**Task statement**
Pictures stay out of this copy; please retype only the lines from the start of the records through the line with "PHI = math.atan2(LY, LX)".

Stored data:
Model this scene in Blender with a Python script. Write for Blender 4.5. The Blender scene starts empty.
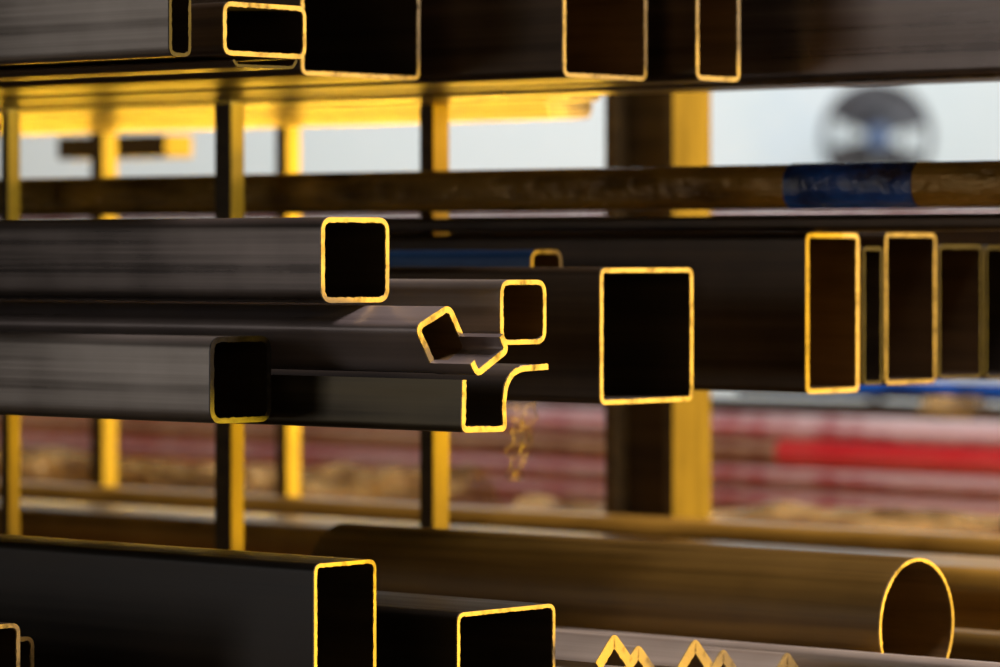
import bpy, math, random
from mathutils import Vector, noise
random.seed(4)
SC = bpy.context.scene
COL = SC.collection
SC.view_settings.view_transform = 'Standard'
F = 4000.0; HZ = 255.0
AX, AY = -0.75, 0.6614      # direction the stock runs, away from the viewer
LX, LY = 0.6614, 0.75       # direction across the rack
OX, OY = -0.204, 2.8        # origin of the rack frame
PHI = math.atan2(LY, LX)

# ---------------------------------------------------------------- materials
def mat(name, col, rough=0.5, metal=0.0, streak=None, s_amt=0.5, bump=0.0, spec=0.5, rvar=0.0, alpha=1.0, scale=(60, 1.2, 60), pos=.5, fine=.35, fscale=14.0, bd=.002):
    m = bpy.data.materials.new(name); m.use_nodes = True
    nt = m.node_tree; b = nt.nodes['Principled BSDF']
    b.inputs['Base Color'].default_value = (*col, 1)
    b.inputs['Roughness'].default_value = rough
    b.inputs['Metallic'].default_value = metal
    b.inputs['Specular IOR Level'].default_value = spec
    b.inputs['Alpha'].default_value = alpha
    if streak is not None or bump or rvar:
        tc = nt.nodes.new('ShaderNodeTexCoord'); mp = nt.nodes.new('ShaderNodeMapping')
        mp.inputs['Scale'].default_value = scale
        nt.links.new(tc.outputs['Object'], mp.inputs['Vector'])
        n = nt.nodes.new('ShaderNodeTexNoise'); n.inputs['Scale'].default_value = 1.0
        n.inputs['Detail'].default_value = 6; n.inputs['Roughness'].default_value = .6
        nt.links.new(mp.outputs['Vector'], n.inputs['Vector'])
        n2 = nt.nodes.new('ShaderNodeTexNoise'); n2.inputs['Scale'].default_value = fscale
        n2.inputs['Detail'].default_value = 8
        nt.links.new(tc.outputs['Object'], n2.inputs['Vector'])
        mx = nt.nodes.new('ShaderNodeMath'); mx.operation = 'MULTIPLY_ADD'
        nt.links.new(n2.outputs['Fac'], mx.inputs[0]); mx.inputs[1].default_value = fine
        nt.links.new(n.outputs['Fac'], mx.inputs[2])
        if streak is not None:
            r = nt.nodes.new('ShaderNodeValToRGB')
            r.color_ramp.elements[0].position = pos; r.color_ramp.elements[0].color = (*col, 1)
            r.color_ramp.elements[1].position = pos + s_amt; r.color_ramp.elements[1].color = (*streak, 1)
            nt.links.new(mx.outputs[0], r.inputs['Fac']); nt.links.new(r.outputs['Color'], b.inputs['Base Color'])
        if rvar:
            rr = nt.nodes.new('ShaderNodeMapRange')
            rr.inputs['From Min'].default_value = .45; rr.inputs['From Max'].default_value = .9
            rr.inputs['To Min'].default_value = rough - rvar; rr.inputs['To Max'].default_value = rough + rvar
            nt.links.new(mx.outputs[0], rr.inputs['Value']); nt.links.new(rr.outputs['Result'], b.inputs['Roughness'])
        if bump:
            bp = nt.nodes.new('ShaderNodeBump'); bp.inputs['Strength'].default_value = bump
            bp.inputs['Distance'].default_value = bd
            nt.links.new(mx.outputs[0], bp.inputs['Height']); nt.links.new(bp.outputs['Normal'], b.inputs['Normal'])
    return m

M = {}
ST = dict(s_amt=.35, bump=.06, rvar=.12, scale=(60, .4, 60), pos=.52, fine=.35, fscale=12)
M['steel'] = mat('mill_steel', (.085, .071, .064), .32, .8, (.21, .175, .155), **ST)
M['steel_warm'] = mat('mill_steel_warm', (.20, .175, .15), .36, .75, (.38, .34, .30), **ST)
M['steel_matte'] = mat('mill_steel_matte', (.15, .125, .12), .34, .35, (.28, .235, .22), **ST)
M['steel_green'] = mat('mill_steel_oiled', (.035, .028, .016), .4, .7, (.10, .08, .045), **ST)
M['steel_dark'] = mat('scale_steel_dark', (.030, .020, .011), .4, .6, (.10, .066, .038), **ST)
M['steel_black'] = mat('scale_steel_black', (.009, .007, .005), .42, .5, (.024, .018, .012), **ST)
BR = dict(s_amt=.3, bump=.08, rvar=.12, scale=(45, .8, 45), pos=.52, fine=.4, fscale=8)
M['steel_brown'] = mat('gold_lit_brown_steel', (.10, .05, .007), .34, .4, (.34, .19, .028), **BR)  # amber base stands in for gold light the sides don't receive
M['pipe_brown'] = mat('gold_lit_pipe_steel', (.075, .04, .007), .42, .3, (.2, .115, .02), **BR)  # darker amber base, gold light put into the colour
M['steel_amber'] = mat('oiled_amber_steel', (.08, .04, .005), .22, .3, (.32, .18, .025), s_amt=.22, bump=.8, rvar=.1, scale=(28, 5, 28), pos=.52, fine=.4, fscale=18, bd=.012)
M['angle_steel'] = mat('angle_steel', (.30, .25, .2), .4, .4, (.55, .48, .40), **ST)
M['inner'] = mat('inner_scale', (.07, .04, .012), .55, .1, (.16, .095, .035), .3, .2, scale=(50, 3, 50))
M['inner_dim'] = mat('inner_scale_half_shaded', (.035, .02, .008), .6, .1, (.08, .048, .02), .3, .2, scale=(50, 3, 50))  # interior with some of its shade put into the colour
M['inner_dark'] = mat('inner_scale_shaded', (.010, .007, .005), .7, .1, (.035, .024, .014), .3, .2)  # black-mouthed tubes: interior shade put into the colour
CU = dict(scale=(60, 60, 40), pos=.5, fscale=140, fine=.45)
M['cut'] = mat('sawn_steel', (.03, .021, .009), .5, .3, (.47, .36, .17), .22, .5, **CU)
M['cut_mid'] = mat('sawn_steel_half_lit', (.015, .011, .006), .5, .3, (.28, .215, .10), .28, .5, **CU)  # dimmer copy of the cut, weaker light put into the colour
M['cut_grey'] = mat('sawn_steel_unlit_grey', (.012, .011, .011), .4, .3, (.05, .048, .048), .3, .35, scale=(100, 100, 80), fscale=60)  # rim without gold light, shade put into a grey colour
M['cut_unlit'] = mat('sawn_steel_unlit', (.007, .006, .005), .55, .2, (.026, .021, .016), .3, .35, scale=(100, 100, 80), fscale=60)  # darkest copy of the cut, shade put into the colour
M['galv'] = mat('bright_galvanised', (.24, .17, .05), .34, .4, (.95, .78, .4), s_amt=.2, bump=.25, rvar=.12, scale=(55, .5, 55))
M['blue'] = mat('blue_film', (.02, .08, .25), .35, .1, (.05, .16, .42), .3, .3)
M['blue2'] = mat('blue_tape', (.003, .008, .035), .22, .0, (.01, .10, .5), s_amt=.25, bump=.7, scale=(22, 12, 22), bd=.01, pos=.54)
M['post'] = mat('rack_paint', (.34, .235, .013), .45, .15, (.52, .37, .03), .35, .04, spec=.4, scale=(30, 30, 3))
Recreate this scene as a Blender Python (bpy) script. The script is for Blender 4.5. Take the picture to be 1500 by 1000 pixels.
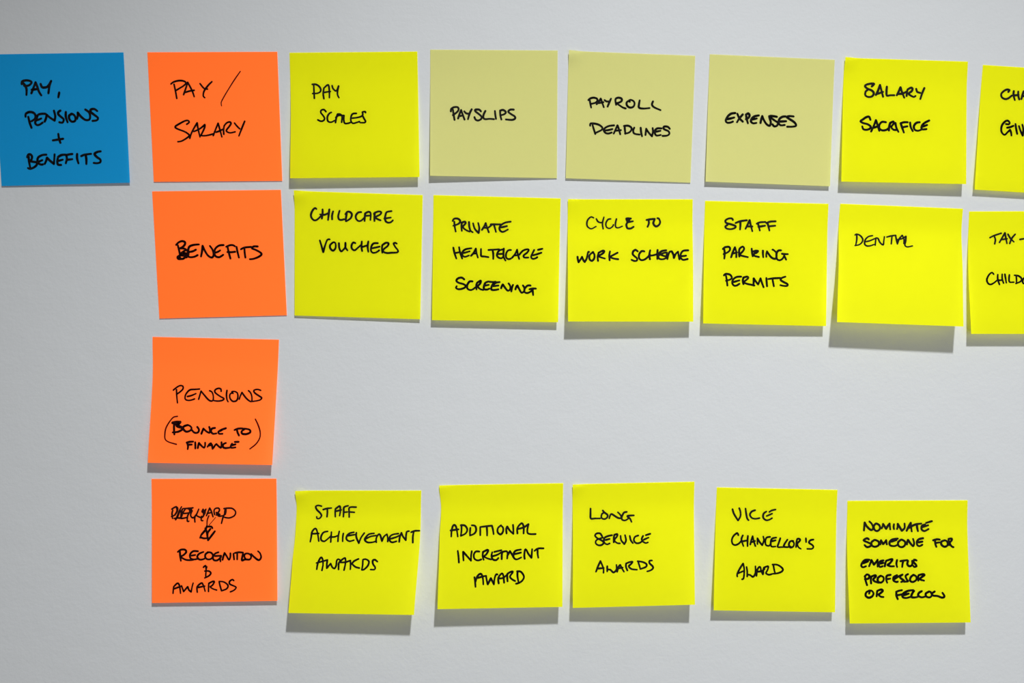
# A white painted wall carrying rows of handwritten sticky notes.
# World frame: x to the right along the wall, y into the wall (front face at y = 0), z up; metres.
import bpy, math, random
from mathutils import Matrix, Vector

random.seed(4)
for o in list(bpy.data.objects):
    bpy.data.objects.remove(o, do_unlink=True)
scene = bpy.context.scene
col = scene.collection

# ------------------------------------------------------------------ camera
CAM_POS = (-0.01401, -0.48875, 0.01163)
CAM_RIGHT = (0.999590, -0.028644, 0.000000)
CAM_UP = (0.000681, 0.023760, 0.999717)
CAM_BACK = (-0.028636, -0.999307, 0.023769)
cam_data = bpy.data.cameras.new('camera')
cam_data.sensor_fit = 'HORIZONTAL'
cam_data.sensor_width = 36.0
cam_data.lens = 36.0 * 1177.0 / 1500.0
cam_data.clip_start = 0.01
cam = bpy.data.objects.new('camera', cam_data)
col.objects.link(cam)
m = Matrix((CAM_RIGHT, CAM_UP, CAM_BACK)).transposed().to_4x4()
m.translation = Vector(CAM_POS)
cam.matrix_world = m
scene.camera = cam

# ------------------------------------------------------------------ light and exposure
scene.view_settings.view_transform = 'Standard'
scene.view_settings.look = 'None'
scene.view_settings.gamma = 1.0
scene.view_settings.use_curve_mapping = False
scene.view_settings.exposure = 0.0

world = bpy.data.worlds.new('world')
scene.world = world
world.use_nodes = True
bg = world.node_tree.nodes['Background']
bg.inputs['Color'].default_value = (1.0, 1.0, 1.0, 1)
bg.inputs['Strength'].default_value = 0.142


def aim(obj, target):
    d = Vector(target) - obj.location
    obj.rotation_euler = d.to_track_quat('-Z', 'Y').to_euler()


# ceiling downlight washing the wall
key = bpy.data.lights.new('ceiling_spotlight', 'SPOT')
key.energy = 127
key.color = (0.955, 0.985, 1.0)
key.shadow_soft_size = 0.035
key.spot_size = math.radians(90)
key.spot_blend = 1.0
key_o = bpy.data.objects.new('ceiling_spotlight', key)
col.objects.link(key_o)
key_o.location = (0.20, -0.80, 1.05)
aim(key_o, (-0.047, 0.0, -2.783))

# unseen soft fill, added behind the camera to balance the wall's brightness
fill = bpy.data.lights.new('added_fill_light', 'AREA')
fill.shape = 'RECTANGLE'
fill.size = 0.8
fill.size_y = 0.6
fill.energy = 2.7
fill.color = (0.94, 0.975, 1.0)
fill_o = bpy.data.objects.new('added_fill_light', fill)
col.objects.link(fill_o)
fill_o.location = (0.42, -0.90, -0.12)
aim(fill_o, (0.42, 0.0, -0.12))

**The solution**
Model this scene in Blender with a Python script. Write for Blender 4.5. The Blender scene starts empty.
import bpy, math, random
from mathutils import Vector, noise
random.seed(4)
SC = bpy.context.scene
COL = SC.collection
SC.view_settings.view_transform = 'Standard'
F = 4000.0; HZ = 255.0
AX, AY = -0.75, 0.6614      # direction the stock runs, away from the viewer
LX, LY = 0.6614, 0.75       # direction across the rack
OX, OY = -0.204, 2.8        # origin of the rack frame
PHI = math.atan2(LY, LX)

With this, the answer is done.